Opinión

Los deseos y la realidad

La situación política de España resulta, cuando menos, preocupante para la mayoría de los españoles. Acabo de leer la Crónica de un año perdido de Francesc de Carreras, relato lúcido de lo acaecido en los últimos meses, a partir de la destructiva moción de censura que terminó con el gobierno Rajoy, abriendo un proceso indeseable, plagado de errores e irregularidades. De inmediato me vino a la memoria otro libro, el de Eduardo de Guzmán: «1930, Historia política de un año decisivo», publicado hace más de nueve lustros. Obviamente hay enormes diferencias entre las situaciones recogidas en ambas obras pero, evitando cualquier anacronismo, ofrecen la posibilidad de alguna reflexión no desdeñable.

En la circunstancia por la que atravesamos, a la vista de una posible investidura del candidato a la presidencia del Gobierno, en cuya negociación se ha llegado a los límites del más completo descrédito institucional, se esperaba con particular interés el mensaje navideño de S.M. Su alocución animándonos a la confianza en nosotros mismos y en el Estado, así como las reiteradas invocaciones a la Constitución han sido una llamada contra el pesimismo. Para ello realizó una muy positiva valoración de España, sus posibilidades y logros y las virtudes de los españoles. Tanto que, en algún momento, llegó a parecer que nos iba a recordar la obligación doceañista de ser justos y benéficos.

A poco que se escuche o lea el discurso con alguna atención se advierten, explícitos o implícitos, ecos de diferentes pasajes «orteguianos». Entre los primeros estaría la alusión a la necesidad de pensar en grande, como requisito para ganar un futuro mejor. Esa afirmación inserta en la repetida sentencia de don José «solo cabe progresar cuando se piensa en grande», completada con «solo es posible avanzar cuando se mira lejos». Dos recomendaciones eficaces contra el aldeanismo pero que, por lo visto, no se emplean suficientemente. Somos un gran país que solo puede mantenerse desde la unidad; que hemos hecho entre todos, también los que nos precedieron.

Felipe VI pasó revista a muchos de los asuntos económicos y sociales que mayor preocupación suscitan dentro y fuera de nuestras fronteras. Entre ellos, el paro juvenil y el aumento de la desigualdad, consecuencias de una crisis mal gestionada en lo social. A la par ha enunciado cuestiones científico técnicas, y medioambientales de gran repercusión de presente y de futuro. Sin embargo, en lo concerniente a la deriva político institucional, apenas mencionó un par de referencias a Cataluña como problema, al tiempo que resaltaba las garantías que nos ofrecen las instituciones democráticas. Todo ello advirtiendo de los enormes desafíos de un mundo nuevo en acelerada transformación. Así, el discurso más allá de su propósito tranquilizador, pudo parecer una pieza oratoria multiuso y un tanto intemporal.

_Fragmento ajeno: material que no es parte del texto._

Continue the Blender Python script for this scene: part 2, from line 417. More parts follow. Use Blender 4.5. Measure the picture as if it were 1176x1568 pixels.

Las reacciones a las palabras del Rey han sido tan diversas y encontradas como las diferencias existentes en la sociedad. Su invitación a la concordia y a la unión para abordar grandes proyectos se apoyó en principios y valores irrenunciables: solidaridad, igualdad y libertad, amparados en la Constitución de 1978 y, como no, en los importantes logros alcanzados desde la implantación de la monarquía democrática. Lo malo es que los valores y principios aludidos han degenerado de forma alarmante y que el rencor, el odio y las barreras entre los españoles están ahí. El Estado se debilita cada día, demostrando su incapacidad para garantizar la solidaridad, acaso imposible de exigir, pero tampoco la igualdad y la libertad en todo el territorio nacional.

El Rey expuso un catálogo de buenas intenciones e hizo gala de su afán y compromiso personal e institucional, quizás lo único no cuestionable a estas alturas en el panorama político español. Remarcó, una vez más, la decisión de cumplir escrupulosamente sus funciones constitucionales. Pero a la Corona se le exige mucho más, justificar cada día su legitimidad impulsando la vida nacional. Aunque no se correspondan demandas y atribuciones. Tiene razón el monarca cuando habla de la dificultad de los tiempos. Posiblemente no ha habido una etapa más complicada en la historia de la monarquía borbónica que el reinado de Carlos IV.

El Rey aludió a la España vital, que sin duda existe. Una nación que se ve hoy acosada por un conjunto de políticos, cuya audacia y ambición degrada y utiliza las instituciones para apoderarse de ella. Hay una realidad atractiva y otra desagradable que no conviene disimular. Sobre ellas un Estado, que da señales de debilidad, alienta a sus detractores y aturde a quienes esperan que cumpla su cometido. S.M., lo sabe.